The Movement Package also uses another file PID.py which provided a Proportional Integral Derivative (PID). The PID allows for the sub to more intelligently
reach its destination, which we call the set-point. The issue is by default the
sub cannot reach the set-point exactly due to gravity dragging the sub down
and any current pushing the sub away from the set-point. As such to have the
sub remain at a set-point we need to have the motors move the sub.
Sonar Package
The Sonar Package is separate from the Hardware Interface package due to
concerns of unnecessary overhead of including its code in the package and its
need to constantly be operating to be useful.
The sonar used for the package is the Ping360, which has an effective range
of 60 meters ( 175 feet). The current (2025) AUV submersible powers the sonar
using 16.8 Volts, with amperage varying from .67 to .69.
This code operates by sending out a signal at each angle, note that this is
innately in gradians (gradian * .9 = angle) for the ping360. Using the transmitAngle(gradian) we can control the gradian at which the signal is sent out.
This is done for all 400 gradians to get a 360-degree view of the surroundings.

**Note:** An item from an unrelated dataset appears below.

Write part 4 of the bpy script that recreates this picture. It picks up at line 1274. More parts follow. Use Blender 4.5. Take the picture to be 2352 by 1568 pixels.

The transmitAngle(gradian) method returns a pingmessage which we can
extract data from, we can then perform operations to get the signal intensity
from it and the distance at which the intensity occurred.
Debug Handler
To track errors and data during runtime the Debug Handler package was created. This package is imported into the majority of packages to provide logging functionality. The DebugHandler.py file itself contains the class definition for a DebugHandler object.